4. Esses escritórios e consultoras são constituídos por bons juristas e consultores, gente profissionalmente capaz, sem dúvida, mas o que atrai muitos dos seus grandes clientes, individuais e empresariais, é esse acesso privilegiado. Não estou a dizer que o façam por regra de forma ilegal, mas os mesmos escritórios são também os escolhidos pelo Estado, sem qualquer concurso público, para darem apoio jurídico. Os governos actuam assim neste duplo sentido – são sujeitos e são objecto. Pelos vistos, gerou um pequeno escândalo dentro do escândalo mais geral que um diploma tenha sido feito por um desses escritórios por conta da empresa envolvida, quando vários diplomas são feitos por esses mesmos escritórios por encomenda de ministérios e secretarias de Estado. É m negócio de milhões, muito pouco escrutinado, é o sistema de “cunhas” dos que têm muito dinheiro e muitos interesses para acautelar, é o sistema de “cunhas” dos muito “ricos”.

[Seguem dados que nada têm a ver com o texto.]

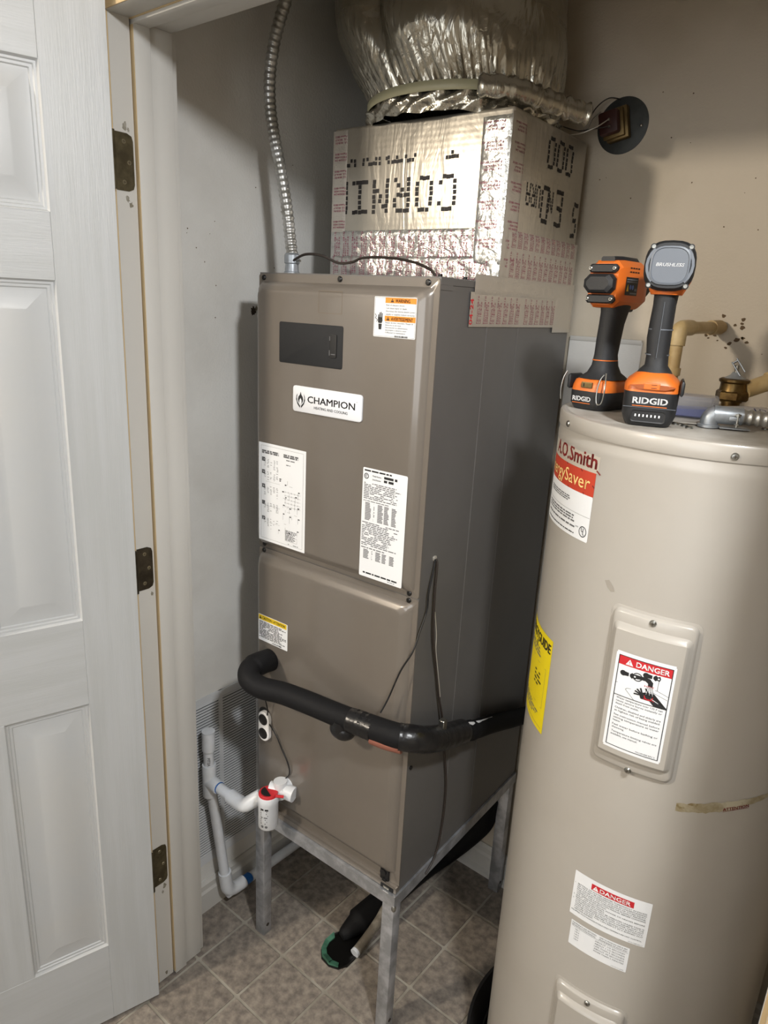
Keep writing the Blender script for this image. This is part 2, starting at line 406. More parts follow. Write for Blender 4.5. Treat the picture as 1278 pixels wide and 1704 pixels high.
# the room the photographer stands in
b = MB(); b.box((-1.9, -3.35, 0), (-1.8, -.283, ZC), M_room); struct(b, 'wall_room_left', smooth=0)
b = MB(); b.box((2.8, -3.35, 0), (2.9, -.283, ZC), M_room); struct(b, 'wall_room_right', smooth=0)
b = MB(); b.box((-1.9, -3.4, 0), (2.9, -3.3, ZC), M_room); struct(b, 'wall_room_rear', smooth=0)
b = MB(); b.box((-1.9, -3.4, ZC), (2.9, .7, ZC+.08), M_ceil); struct(b, 'ceiling', smooth=0)

# damage and grime on the left wall and round the pipe in the back wall
def blotch(name, mapf, cx, cz, r, parent, m, n=22, sx=1., sz=1., seed=1, lobes=.45, depth=.0012):
    random.seed(seed); d = Decal(mapf); pts = []
    for i in range(n):
        a = 2*pi*i/n; q = r*(1-lobes*random.random()); pts.append((cx+q*sx*cos(a), cz+q*sz*sin(a)))
    d.rings([[d.mp(u, v, .0001) for u, v in pts], [d.mp(cx+(u-cx)*.93, cz+(v-cz)*.93, depth) for u, v in pts]], m, cap0=False)
    return d.build(name, parent, smooth=0)
mleft = lambda u, v, h: (LW+h, -u, v)       # u runs toward the room so the normal is +x
mleft2 = lambda u, v, h: (LW+h, u, v)
mback = lambda u, v, h: (u, BW-h, v)
blotch('wall_chip', mleft2, .118, 1.628, .012, wl, M_gap, seed=3, sx=.8)
blotch('wall_chip', mleft2, .136, 1.619, .007, wl, M_wall, seed=4)
blotch('wall_chip', mleft2, .128, 1.635, .006, wl, M_lidgrime, seed=5)
random.seed(11)
for k in range(22):
    blotch('wall_speck', mleft2, random.uniform(-.1, .4), random.uniform(1.45, 2.25), random.uniform(.0008, .0020), wl, M_grime2, n=7, seed=100+k, depth=.0006)
random.seed(21)
for k in range(16):
    a = random.uniform(0, 2*pi); q = random.uniform(.012, .045)
    blotch('wall_speck', mback, .775+q*cos(a)*1.2, 1.642+q*sin(a)*.8, random.uniform(.002, .0055), wb, M_grime2, n=9, seed=140+k, sx=1.3, depth=.0006)
random.seed(31)
for k in range(24):
    blotch('wall_speck', mback, random.uniform(.40, .92), random.uniform(1.58, 2.15), random.uniform(.0008, .0020), wb, M_grime2, n=7, seed=180+k, depth=.0006)

# pale access board set on the lower back wall
b = MB(); b.rbox((.425, BW-.008, .55), (.60, BW-.0005, 1.607), M_wall, .003); b.rbox((.427, BW-.0095, 1.600), (.598, BW-.0005, 1.6105), M_trim, .001)
struct(b, 'trim_9')
# baseboards
def board(name, m, pts, a, b_, ax):
    q = MB(); q.prism(pts, a, b_, m, ax); return struct(q, name, smooth=20)
prof = [(0, 0), (.014, 0), (.014, .062), (.010, .070), (.010, .086), (.004, .096), (0, .096)]
board('baseboard_left', M_trim, [(LW+u, v) for u, v in prof], -.15, BW, 'y')
board('baseboard_back', M_trim, [(BW-u, v) for u, v in prof], LW, RW, 'x')
b = MB(); b.prism([(BW-.014, 0), (BW-.026, 0), (BW-.024, .010), (BW-.014, .018)], LW, RW, M_trim, 'x'); struct(b, 'trim_8', smooth=20)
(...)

5. Por debaixo desse sistema milionário de “cunhas” está todo um sistema de favores dos mais remediados e pobres que não tem estes meios, mas que também se movem no acesso ao poder político. Já escrevi e repito que, na Assembleia, quando todo o Governo está presente e há um intervalo, ou acabam os trabalhos, há um certo número de deputados que se dirigem à bancada para falarem com membros do Governo. O que fazem é levar um “problema” da sua terra mediado pelos conhecimentos do partido local, da sua autarquia, de uma qualquer colectividade, que querem ver resolvido.
6. Como acontece com muitas “cunhas”, elas são muitas vezes a única forma de ultrapassar uma burocracia complicada e pouco eficiente, assente em muitos interesses, dependentes do pequeno poder que um funcionário detém e exerce, e são um último recurso que não envolve qualquer interesse ilícito. Condenar as “cunhas” em geral devia sempre ser precedido da crítica a uma burocracia que não é assente no mérito, mas na modorra, na inércia, quando não no interesse próprio de uma miríade de microinteresses, muitas vezes pessoais, de carreira e, no limite, corruptos.
7. Isto para as “cunhas” de baixo, porque as de cima fiam mais fino, são em si mesmas o prolongamento dos grandes negócios, custam caro e inserem-se num sistema de favores que garante muito dinheiro, bons empregos e influência. Muitas vezes tenho referido que é uma ilusão pensar que são os deputados, governantes ou autarcas os alvos de muito jornalismo de retaliação e vingança, que serve de porta-voz do Ministério Público e alimenta o populismo, que detém o poder em Portugal. Errado. O círculo do poder real é discreto e anónimo, move-se longe dos holofotes, mas detém poderes muito importantes.»